I had a great week on my bike. I rode to the Y and back, even when I could have used the car–a small thing, but a big shift, and it takes basically the same amount of time. I biked to Mount Vernon for a coffee date, to Hampden for a lunch date, and down to Harbor East for dinner with a friend I hadn’t seen in over 20 years. It helped that the weather was unseasonably warm, but really, it’s a mind shift: the bike is how I travel, so that’s how I traveled this week. It was glorious.

My ride to Hampden took me along Wyman Park Drive, which was a construction clusterfuck because Johns Hopkins is building their new AI center on that corner, and they are cutting down a bunch of trees to make room for it. People who care about those trees are not happy about it, not at all. Hopkins says they’ll plant an additional 300 trees, but people who care about these trees want these trees.

If you don’t know the trees, it might be hard to care about the trees. There are other trees, right? And this part of the city has the tree canopy of a long-resourced neighborhood, so what’s 55 trees gone, if they are replaced? But trees are more than just the number of them there are. Like, when I was a little kid, my mom planted a couple of trees on the median in front of our house. We called them our “tiny trees,” and when I visited them last year, they weren’t so tiny anymore, and one of them was gone. That’s fine with me, and I assume the tree is gone because it had to go, but I can imagine it being a real loss to someone.

Hopkins cutting down these trees is just part of the issue, though. Building this behemoth means traffic concerns, worries about construction vibration on area buildings, bird safety with all the glass going up there, and, if we’re being real, the mistrust that comes from generations of Hopkins hegemony. The institution has betrayed a lot of trust for a long time, and it seems to get whatever it wants most of the time: cell lines, police forces, neighborhoods, and more. The trees matter, and they are just the latest to matter to those who want Hopkins to pay its fair share, and to listen to the communities it occupies.

I snapped this picture on my way home, walking up the sidewalk on this part of Wyman Park Drive while I still can. The trucks were there to haul off the debris from the trees getting removed yesterday afternoon, in spite of the protest. It’s hard to live here and not think that yet again, the fix is in. This is what happens when an institution has so much economic power–and a reminder that as workers, we have to build ours, too. The class war has always been on, and the workers aren’t winning it.

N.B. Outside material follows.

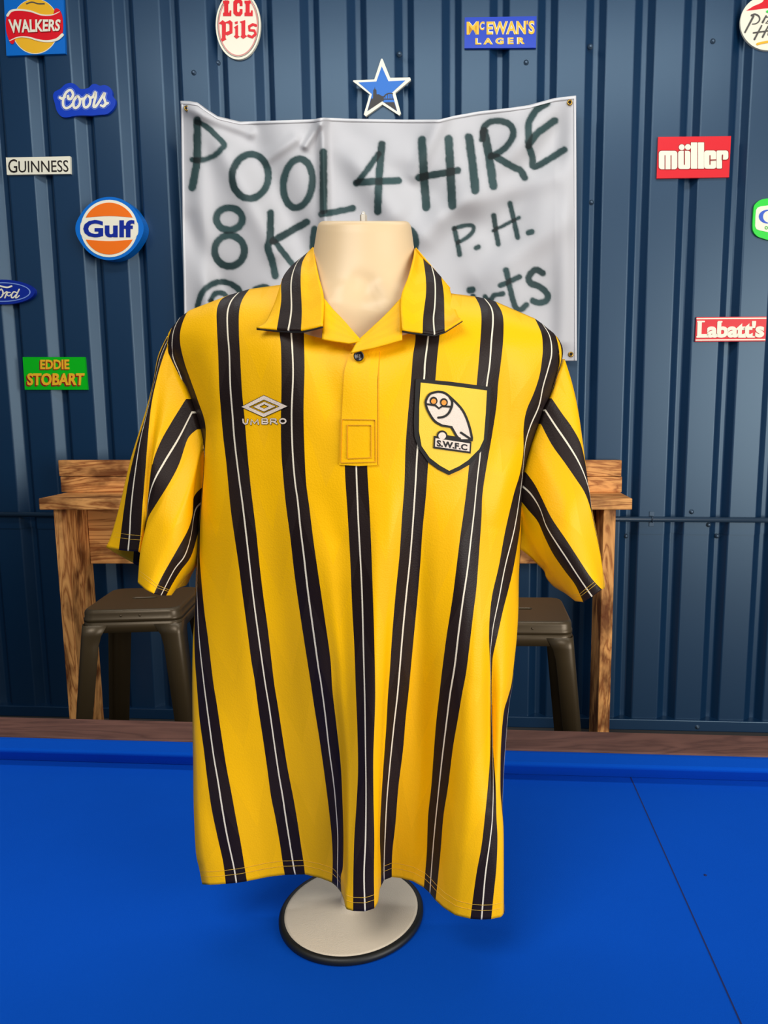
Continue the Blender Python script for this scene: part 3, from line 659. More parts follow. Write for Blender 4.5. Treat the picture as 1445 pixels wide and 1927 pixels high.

But I digress. I’m glad I could walk my bike up the sidewalk yesterday, but I won’t be able to do that for long. This stretch will be shut down for years, so I’ll have to take the long way to Hampden, Druid Hill Park, and points west. I knew about the fight to save the trees, but until I biked by, I didn’t know exactly which trees or where, another reminder to stay on the bike, and to bike up Remington. It’ll be open during construction, and I want to see what they end up putting there.